En juin, juillet et août, les travailleurs britanniques se sont déjà battus comme jamais contre la montée de l’inflation par de multiples grèves de la majorité des secteurs professionnels. Mais ce n’est qu’un début.
En effet, avec en Grande-Bretagne une inflation moyenne estimée à plus de 13% fin septembre (22% l’an prochain) mais en réalité bien supérieure puisque le prix de l’essence a déjà augmenté en ce mois d’août de 45%, celui du lait et du beurre de 40% et 24% respectivement, celui du poisson de 23%, des tomates de 22% et du pain de 17%…. et une hausse de 80% de l’électricité, du gaz et du fioul prévue au 1er octobre, de nombreux britanniques auront du mal à payer leur alimentation, 25% des britanniques ne pourront pas se chauffer cet hiver et les luttes déjà nombreuses vont prendre de plus en plus d’ampleur.
Qu’on en juge :
Les 115 000 employés de la Poste, qui ont fait grève les 28 et 31 août remettent ça les 8 et 9 septembre. Les cheminots et conducteurs de train qui multiplient les grèves, recommenceront les 15 septembre et 26 septembre. Le 5 septembre, les avocats pénalistes d’Angleterre et du Pays de Galles débuteront également une grève illimitée. 50 000 membres du personnel de soutien scolaire, ainsi que 100 000 employés des gouvernements locaux vont entrer en grève en septembre. 1 000 journalistes feront grève du 13 au 15 septembre. 1,5 millions de salariés du service de santé, envisagent la grève après le 27 septembre. 500 000 infirmières doivent faire de même après le 13 octobre. 600 000 enseignants ont prévu la grève pour l’automne. La grève de 2 000 dockers de Felixstowe, le plus grand port de conteneurs du pays, qui a bloqué le pays du 20 au 28 août, devrait reprendre à l’automne. La grève des éboueurs d’Edimbourg qui s’est étendue à une douzaine de villes, suspendue le 31 août, devrait rebondir d’ici peu et s’étendre encore car les éboueurs ont voté la grève dans le pays. Les travailleur d’Amazon qui viennent de mener des grèves sauvages ont décidé de repartir en grève mais cette fois tous ensemble, à 70 000, etc, etc.
L’ampleur des grèves est telle qu’elles sortent de la question strictement sociale pour prendre une dimension politique. Les grands partis britanniques, de droite ou de gauche, sont ébranlés.

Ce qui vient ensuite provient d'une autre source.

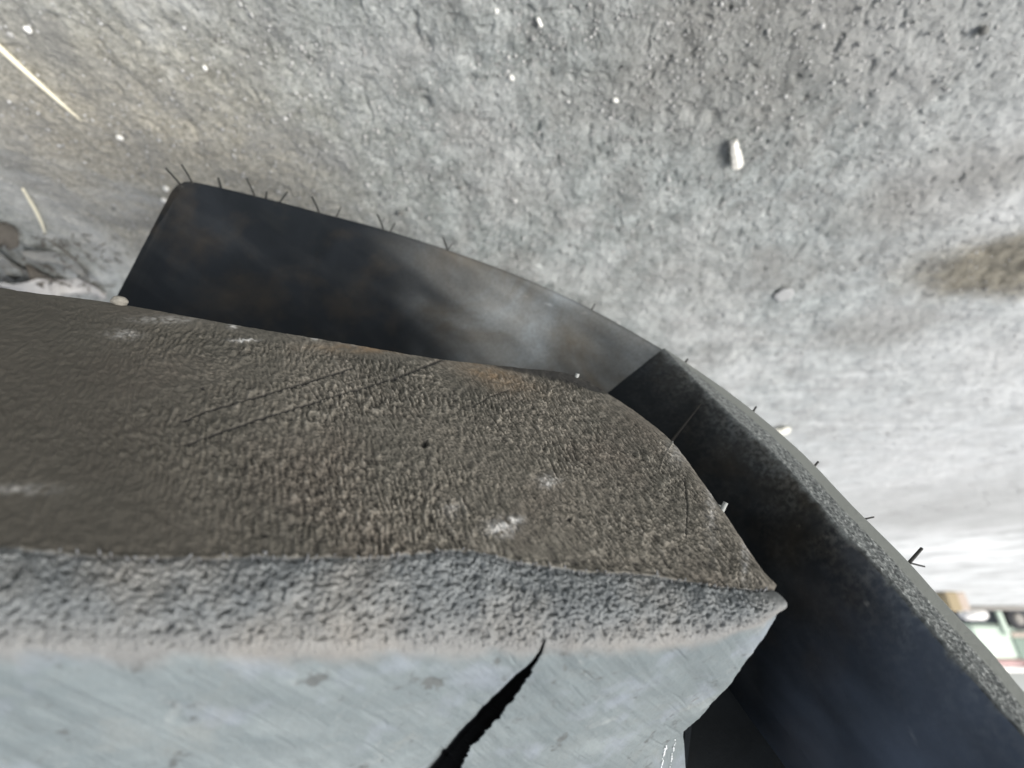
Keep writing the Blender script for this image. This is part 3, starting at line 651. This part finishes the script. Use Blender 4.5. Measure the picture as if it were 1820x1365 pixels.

Le 5 septembre, les conservateurs vont choisir leur nouveau premier ministre après avoir chassé Boris Johnson parce qu’il était incapable de mettre fin aux grèves. Mais le nouveau sera tout aussi impuissant illustrant aux yeux de tous la modification des rapports de force puisque même l’électorat conservateur soutien les grèves et commence à faite entendre son indignation contre l’inaction de leur parti face à l’inflation. Du côté de la gauche, bien que Keir Starmer, le chef du Parti Travailliste ait proposé ses services comme premier ministre pour casser les grèves et qu’il ait sanctionné un député qui avait rejoint un piquet de grève, ça commence aussi à vaciller. En effet, 600 élus travaillistes viennent de se déclarer publiquement favorables aux grèves désavouant ainsi leur dirigeant tandis que les cheminots ont eux choisi en protestation de faire grève le 26 septembre, date de la conférence nationale du Parti Travailliste. Par ailleurs, à l’approche du congrès national des syndicats, le TUCC, le 11 septembre, plusieurs dirigeants, dont ceux des deux plus grands syndicats, Unison et Unite, organisant 2,5 millions de travailleurs, ont déclaré sous pression de la base qu’il faudrait qu’ils synchronisent un peu plus les luttes en cours et ont lancé des appels en ce sens et le TUC a fini par appeler à une manifestation nationale devant le Parlement le 19 octobre.
Or le seul problème qui se pose pour un succès de la grève vient de là, – et c’est désormais dans la tête de beaucoup – la désorganisation voulue des grèves par les directions syndicales qui refusent totalement de les coordonner.
L’avenir des classes populaires britanniques – mais pas seulement puisqu’un succès ou une défaite aura un impact sur toute l’Europe – va se jouer sur cette question.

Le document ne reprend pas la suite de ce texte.